Rhino’s 180 gram vinyl reissue might not have the kind of holographic sonics MFSL bestowed upon their pressing of Santana’s “Abraxas”, but it does a decent enough job with tapes that probably aren’t an audiophile’s delight themselves. If, for example, the rifftastic opening to “Smoke On The Water” appears somewhat underwhelming, proceedings certainly perk up as the rest of the band join in. I suppose it’s one of those situations where memory argues with reality, and that intro has probably made an indelible impression on quite a few of us. The packaging, however, is lovely: presumably modelled after the original US issue, the labels are era-appropriate olive Warners, the gatefold sleeve carries pictures of the casino ablaze and recording equipment hastily assembled in hotel corridors, and there’s also a lyric sheet. No doubt this “Machine Head” would be bettered by a mint condition first UK pressing, but given the time and trouble required to locate one this is a valid alternative for the, uh, lazy.

DEEP PURPLE Made In Japan (Friday Music)

Originally treated with disinterest by both band and record company, this document of Deep Purple’s 1972 Japanese tour rapidly acquired a mystique that makes it far more than the “Machine Head” with clapping (give or take) suggested by the tracklist. Neither Zep nor Sabbath had released a live album at this point, and double live albums generally were still something of a rarity: of those of real note, I can only think of “Live/Dead” and The Allman Brothers’ “At Fillmore East”, so the Purps stood alone in attempting to enshrine the weighty ferrous concert experience in plastic. As such, “Made In Japan” captured a moment, riding a perfect storm of material, performance and audience reaction into an almost empty marketplace.

“Machine Head” might have barely been six months old at the time “Made In Japan” was recorded, but Richie Blackmore was already tampering with the trademark “Smoke On The Water” riff, whether through accident or design.

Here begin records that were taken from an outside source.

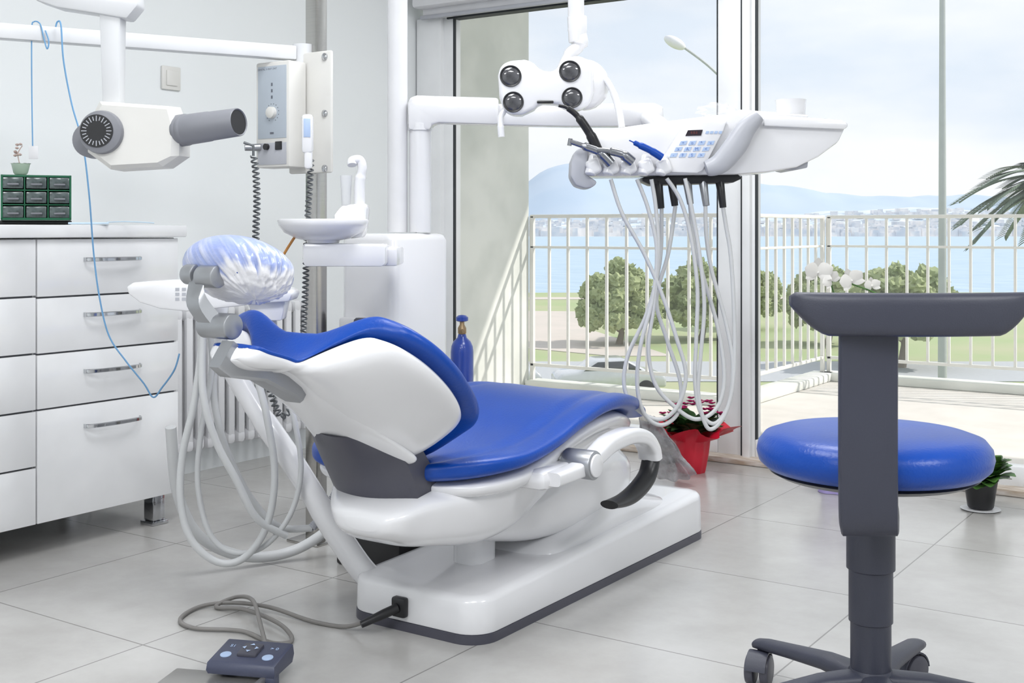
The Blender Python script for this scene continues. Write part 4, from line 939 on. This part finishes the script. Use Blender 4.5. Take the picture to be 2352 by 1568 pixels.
def car(lat, dist, yaw, lab):
    M = FR(lat, dist, GZ + .03, 1, yaw); o = top('car', lab, 'car', M.translation)
    side = [(-2.1, .35), (-2.12, .75), (-1.9, .92), (-1.25, .98), (-.6, 1.40), (.55, 1.43), (1.35, 1.0), (1.95, .88), (2.1, .7), (2.1, .35)]
    mk('car_body', G(M).prism([Vector((p[0], 0, p[1])) for p in side], -.85, .85, .12, 3), CARPAINT, o, ang=60)
    win = [(-1.1, 1.0), (-.55, 1.34), (.5, 1.37), (1.15, 1.02)]
    mk('car_window', G(M).prism([Vector((p[0], 0, p[1])) for p in win], -.86, .86, .02), CARGLASS, o)
    for dx in (-1.3, 1.3):
        for dy in (-.8, .8): mk('wheel', G(M).cyl((dx, dy - .1, .32), (dx, dy + .1, .32), .32, seg=24, bev=.03), RUBBER, o)
car(3.7, 46, 6, 'silver hatchback parked by the lawn'); car(-1.0, 46.5, 6, 'silver hatchback parked behind another car')
D = 30
o = top('street_lamp', 'grey street lamp with curved arm and white head', 'street lamp', st(5.6, D, GZ))
mk('pole', G().cyl(st(5.6, D, GZ), st(5.6, D, 4.2), .10, .06), GALV, o)
mk('lamp_arm', G().tube(spl([st(5.6, D, 4.1), st(5.4, D, 4.5), st(4.9, D, 5.0), st(4.3, D, 5.45)], 8), .035, 8), GALV, o)
mk('lamp_head', G().ico(st(4.08, D, 5.56), (.30, .16, .14), 3, rot=Matrix.Rotation(rad(34), 3, 'Z') @ Matrix.Rotation(rad(28), 3, 'Y')), WHITE2, o)
mk('utility_pole', G().cyl(st(8.99, 25, GZ), st(8.99, 25, 8), .105, .05), GALV, label='tall thin grey metal pole outside the balcony', cat='pole')
o = top('palm_tree', 'palm tree with long drooping fronds', 'palm tree', st(9.25, 20, GZ)); cp = st(9.25, 20, 1.75)
mk('trunk', G().tube([st(9.35, 20, GZ), st(9.3, 20, -1), cp - Vector((0, 0, .1))], [.28, .22, .2], 12), BARK, o)
g = G(); random.seed(3)
for i in range(54):
    q = 2 * math.pi * i / 54 + random.uniform(-.1, .1); e = random.uniform(-.35, .9); L = random.uniform(1.1, 1.75); d = Vector((math.cos(q), math.sin(q), e)).normalized()
    pts = [cp + d * L * t - Vector((0, 0, 1)) * L * .50 * t * t for t in [j / 18 for j in range(19)]]; g.tube(pts, .015, 5)
    for j in range(2, 19):
        for sd_ in (-1, 1):
            side = d.cross(Vector((0, 0, 1))).normalized() * sd_
            for h2 in (0, .5):
                p_ = pts[j] if h2 == 0 or j == 18 else (pts[j] + pts[j + 1]) / 2
                g.quadleaf(p_, side * .6 + d * .9 + Vector((0, 0, -.3)), .36 * (1 - .4 * j / 18), .026, .2)
mk('fronds', g, PALM, o)

# ------------------------------------------------------------------ WORLD, LIGHTS, CAMERA
w = bpy.data.worlds.new('sky'); bpy.context.scene.world = w; w.use_nodes = True
N = w.node_tree.nodes; L = w.node_tree.links; bg = N['Background']
tc = N.new('ShaderNodeTexCoord'); mp = N.new('ShaderNodeMapping'); mp.inputs['Scale'].default_value = (1, 1, 3.2)
L.new(tc.outputs['Generated'], mp.inputs[0])
n = N.new('ShaderNodeTexNoise'); n.inputs['Scale'].default_value = 3.2; n.inputs['Detail'].default_value = 7; n.inputs['Roughness'].default_value = .5
L.new(mp.outputs[0], n.inputs['Vector'])
cr = N.new('ShaderNodeValToRGB'); cr.color_ramp.elements[0].position = .38; cr.color_ramp.elements[1].position = .60
cr.color_ramp.elements[0].color = (.69, .77, .87, 1); cr.color_ramp.elements[1].color = (.89, .91, .94, 1)
L.new(n.outputs['Fac'], cr.inputs['Fac']); L.new(cr.outputs['Color'], bg.inputs['Color']); bg.inputs['Strength'].default_value = 1.12
sun = bpy.data.lights.new('sun', 'SUN'); sun.energy = 3.3; sun.angle = rad(.8); sun.color = (1, .95, .88)
so = bpy.data.objects.new('sun', sun); COL.objects.link(so); so.rotation_euler = Vector((-.8, -.55, -.85)).to_track_quat('-Z', 'Y').to_euler()
for i, (x_, y_, e) in enumerate(((-1.6, 1.7, 25), (-.2, .4, 33), (-1.5, 3.3, 25), (1.4, 1.8, 42), (-1.2, -.9, 42))):  # fill lights added to brighten the room, no fixtures behind them
    al = bpy.data.lights.new('fill_light', 'AREA'); al.shape = 'RECTANGLE'; al.size = .8; al.size_y = .8; al.energy = e; al.color = (.97, .985, 1)
    ao = bpy.data.objects.new('fill_light', al); COL.objects.link(ao); ao.location = (x_, y_, 2.47)
sc_ = bpy.context.scene
sc_.view_settings.view_transform = 'Standard'; sc_.view_settings.look = 'None'
cam = bpy.data.cameras.new('camera'); co = bpy.data.objects.new('camera', cam); COL.objects.link(co)
co.location = (0, 0, .9); co.rotation_euler = (rad(90), 0, rad(34)); cam.sensor_width = 36; cam.lens = 36 * 2749 / 2352
cam.shift_y = -(784 - 525) / 2352; cam.clip_end = 6000; cam.clip_start = .05
sc_.camera = co
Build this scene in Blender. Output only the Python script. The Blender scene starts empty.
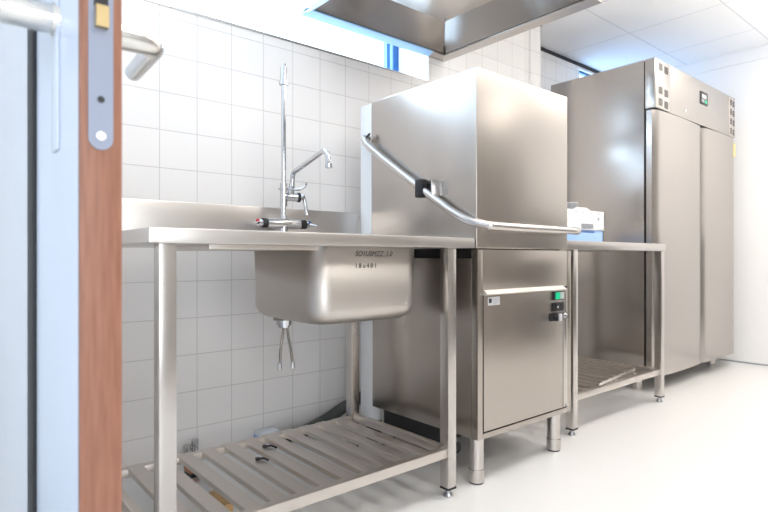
import bpy, bmesh, math, random
from mathutils import Vector, Matrix
random.seed(7)
R = math.radians
C = bpy.context.scene.collection
SC = bpy.context.scene

# ------------------------------------------------------------------ materials
def new_mat(name):
    m = bpy.data.materials.new(name); m.use_nodes = True
    nt = m.node_tree; nt.nodes.clear()
    out = nt.nodes.new('ShaderNodeOutputMaterial')
    p = nt.nodes.new('ShaderNodeBsdfPrincipled')
    nt.links.new(p.outputs[0], out.inputs[0])
    return m, nt, p, out

def plain(name, col, rough=.5, metal=0., spec=.5, var=.04, emit=None, estr=0.):
    m, nt, p, out = new_mat(name)
    p.inputs['Roughness'].default_value = rough
    p.inputs['Metallic'].default_value = metal
    p.inputs['Specular IOR Level'].default_value = spec
    tc = nt.nodes.new('ShaderNodeTexCoord')
    n = nt.nodes.new('ShaderNodeTexNoise'); n.inputs['Scale'].default_value = 14; n.inputs['Detail'].default_value = 3
    nt.links.new(tc.outputs['Object'], n.inputs['Vector'])
    r = nt.nodes.new('ShaderNodeValToRGB')
    r.color_ramp.elements[0].color = [c*(1-var) for c in col] + [1]
    r.color_ramp.elements[1].color = [min(1, c*(1+var)) for c in col] + [1]
    nt.links.new(n.outputs['Fac'], r.inputs[0]); nt.links.new(r.outputs[0], p.inputs['Base Color'])
    if emit:
        p.inputs['Emission Color'].default_value = (*emit, 1); p.inputs['Emission Strength'].default_value = estr
    return m

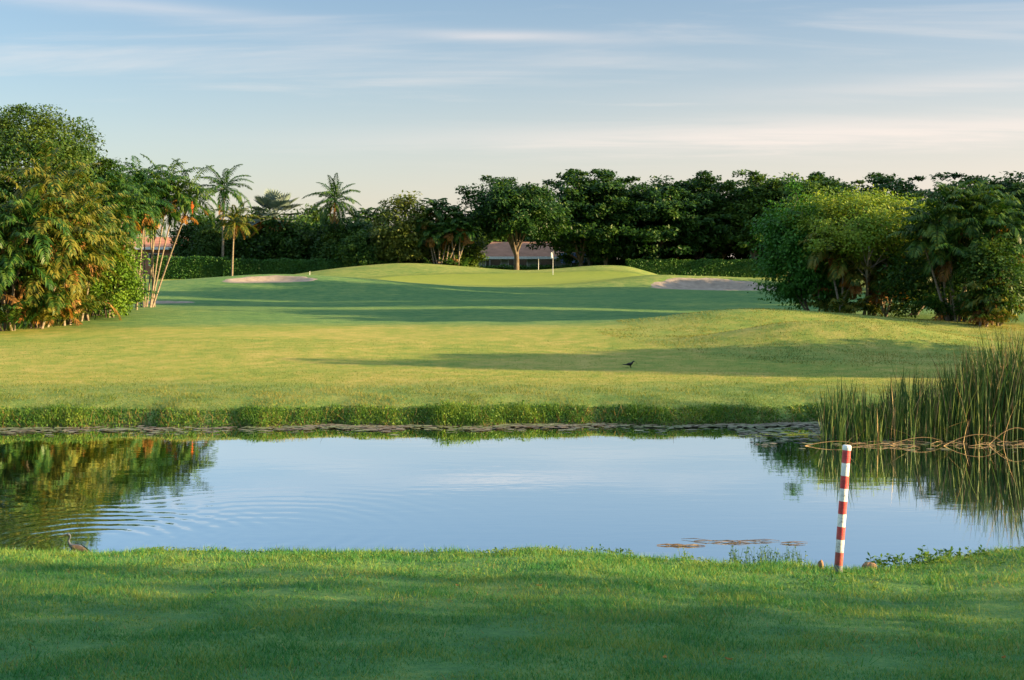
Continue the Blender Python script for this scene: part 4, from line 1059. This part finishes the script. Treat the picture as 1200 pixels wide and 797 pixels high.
# thin high veil: long sight lines near the horizon cross more of it
veil = math_(nt, 'EXPONENT', math_(nt, 'MULTIPLY', math_(nt, 'POWER', math_(nt, 'MULTIPLY', math_(nt, 'MAXIMUM', sp.outputs[2], 0.0), 9.0), 1.5), -1.0))
vx = math_(nt, 'MULTIPLY_ADD', sp.outputs[0], .8, .64)
cm = mixc(nt, math_(nt, 'MULTIPLY', veil, vx), cm, (5.4, 4.45, 3.85))
# bright cloud layer added overhead, out of view, to lift the fill in shade
up = nt.nodes.new('ShaderNodeMapRange'); up.interpolation_type = 'SMOOTHSTEP'; nt.links.new(sp.outputs[2], up.inputs[0])
up.inputs[1].default_value = .36; up.inputs[2].default_value = .62; up.inputs[3].default_value = 0; up.inputs[4].default_value = .75
cm = mixc(nt, math_(nt, 'MULTIPLY', up.outputs[0], math_(nt, 'MULTIPLY_ADD', c1, .8, .55)), cm, (5.2, 6.8, 8.1))
nt.links.new(cm, bgn.inputs[0]); nt.links.new(bgn.outputs[0], out.inputs[0])

sl = bpy.data.lights.new('sun', 'SUN'); sl.energy = 5; sl.angle = rad(.5); sl.color = (1, .70, .33)
so = bpy.data.objects.new('sun', sl); C.objects.link(so)
e, a = rad(SUN_EL), rad(SUN_AZ)
sd = Vector((math.cos(e) * math.cos(a), -math.cos(e) * math.sin(a), math.sin(e)))
so.rotation_euler = sd.to_track_quat('Z', 'Y').to_euler(); so.location = (60, -10, 40)

cd = bpy.data.cameras.new('camera'); co = bpy.data.objects.new('camera', cd); C.objects.link(co)
co.location = (0, 0, HC); co.rotation_euler = (rad(90), 0, 0)
cd.sensor_width = 36; cd.lens = 36 * F / 1200; cd.shift_y = -(398.5 - HY) / 1200
cd.clip_start = .1; cd.clip_end = 5000
scene.camera = co
scene.view_settings.view_transform = 'Standard'; scene.view_settings.look = 'None'
scene.view_settings.gamma = 1; scene.view_settings.exposure = 2.0; scene.view_settings.use_curve_mapping = False
scene.cycles.max_bounces = 6; scene.cycles.transparent_max_bounces = 4
scene.cycles.use_denoising = True
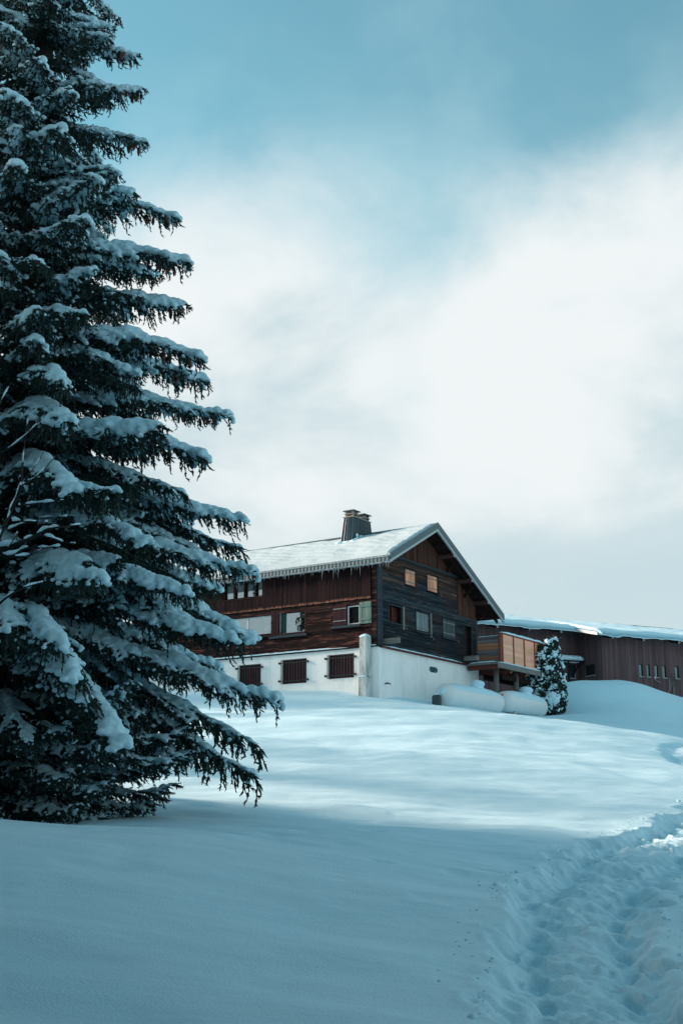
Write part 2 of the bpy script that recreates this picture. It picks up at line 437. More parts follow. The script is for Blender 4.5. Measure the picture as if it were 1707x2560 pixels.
# ------------------------------------------------------------------ ground: one snow sheet through surveyed points
GP = [at(*p) for p in [
    # nearest rows
    (-300, 2560, 8.8), (200, 2560, 8.9), (853, 2560, 9.2), (1400, 2560, 9.5), (1900, 2560, 9.9),
    (-300, 2300, 10.6), (200, 2300, 10.9), (853, 2300, 12.0), (1400, 2300, 12.7), (1900, 2300, 13.2),
    (-500, 2086, 13.6), (-100, 2080, 13.8), (250, 2079, 14.2), (450, 2084, 14.8),
    (700, 2086, 16.5), (1000, 2092, 18.0), (1400, 2098, 19.0), (1707, 2105, 19.5), (2100, 2130, 19.5),
    (480, 2000, 22.5), (853, 1985, 24.5), (1200, 2010, 24.5), (1550, 2040, 24.0), (1900, 2060, 24.5),
    (480, 1925, 28.5), (853, 1915, 30.5), (1250, 1930, 31.0), (1600, 1965, 30.5), (2000, 2000, 31.0),
    (560, 1850, 35.5), (853, 1848, 37.0), (1250, 1860, 38.0), (1600, 1900, 37.5), (2000, 1950, 38.0),
    (620, 1789, 46.0), (853, 1780, 46.5), (1100, 1779, 47.0), (1300, 1789, 47.0), (1500, 1812, 46.5), (1707, 1850, 45.5), (2000, 1910, 45.0),
    (600, 1778, 52.5), (853, 1774, 52.5), (1050, 1777, 52.0), (1250, 1793, 52.5), (1400, 1808, 53.5), (1560, 1828, 54.0), (1750, 1864, 53.0), (2050, 1900, 53.0),
    (720, 1724, 62.0), (860, 1732, 60.5), (1000, 1744, 61.0), (1095, 1760, 61.5), (1170, 1771, 63.5), (1240, 1780, 66.0), (1330, 1790, 68.5), (1385, 1797, 70.5), (1400, 1800, 64.0),
    (1465, 1768, 71.0), (1560, 1776, 66.0), (1707, 1815, 62.0),
    (1405, 1707, 77.0), (1500, 1703, 77.0), (1570, 1707, 76.5), (1640, 1738, 75.0), (1720, 1782, 73.0), (1900, 1850, 70.0),
    (1330, 1745, 77.0),
]]
GP += [np.array(p, float) for p in [
    (-5.7, 20.0, 0.00), (-8, 17.5, -0.10), (-3.2, 18.0, -0.12), (-12, 20, 0.1), (-20, 20, 0.3), (-20, 8, -1.2), (20, 8, -2.2), (30, 30, 0.0), (30, 50, 2.5),
    (0, 0, -1.75), (-15, 0, -2.0), (15, 0, -2.3), (0, -20, -2.5), (-30, -20, -2.5), (30, -20, -3.0),
    (-20, 40, 3.0), (-30, 60, 6.0), (-12, 70, 7.0), (5, 75, 6.4), (13, 86, 8.0), (30, 92, 7.0), (40, 70, 5.5), (-30, 95, 8.0), (5, 100, 8.5), (40, 105, 8.5),
    (-60, 30, 2.5), (-60, 90, 8.0), (70, 30, -1.0), (70, 90, 7.0), (-60, -30, -2.5), (70, -30, -3.5),
]]
GP = np.array(GP)
def tps_fit(P, lam=0.4):
    n = len(P)
    d = np.hypot(P[:, None, 0] - P[None, :, 0], P[:, None, 1] - P[None, :, 1])
    K = np.where(d > 0, d * d * np.log(d + 1e-9), 0) + np.eye(n) * lam
    A = np.zeros((n + 3, n + 3)); A[:n, :n] = K
    A[:n, n:] = np.c_[np.ones(n), P[:, :2]]; A[n:, :n] = A[:n, n:].T
    return np.linalg.solve(A, np.r_[P[:, 2], 0, 0, 0])
GW = tps_fit(GP)
def base_height(x, y):
    x, y = np.asarray(x, float), np.asarray(y, float)
    xc, yc = np.clip(x, -60, 70), np.clip(y, -30, 105)
    z = GW[-3] + GW[-2] * xc + GW[-1] * yc
    for (px, py, _), w in zip(GP, GW[:-3]):
        d2 = (xc - px)**2 + (yc - py)**2
        z = z + w * 0.5 * d2 * np.log(d2 + 1e-12)
    return z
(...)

Moments such as Ian Gillan’s request to have “Everything louder than everything else” casually forge heavy metal lore, and his throat-stripping a capella screams at the end of “Strange Kind Of Woman” surely influenced Freddie Mercury’s performing style. “Lazy” foregrounds Jon Lord’s acrid electronic experimentation, and the whole kit caboodle comes together, for better or otherwise, on a monolithic 20-minute “Space Truckin’”. It moves from a subtle, slowburning intro evoking Miles Davis circa “In A Silent Way” to shards of white noise, via quotes from Holst and what sounds unnervingly like a belly dancing soundtrack. How much “Space Truckin’” is too much? This much, maybe, but what’s early-70s hard rock without excess?

Friday Music have produced some rather good vinyl reissues (their versions of the Mahavishnu Orchestra’s “Birds Of Fire” and Muddy Waters’ “Hard Again” spring to mind) and some that are not so much (step right up, mediocre attempts on Yes’ “Close To The Edge” and Thin Lizzy’s “Live And Dangerous”).Their “Made In Japan” is, well, kinda in the middle. The best Friday Music reissues usually carry credits for mastering engineer Kevin Gray and pressing plant RTI; this has neither, and perhaps not coincidentally its sonics are not outstanding, being coarse and congested when the going gets loud, although it’s quite fluid and seductive during the album’s delicate moments. So, the world still awaits a definitive vinyl reissue of this definitive album.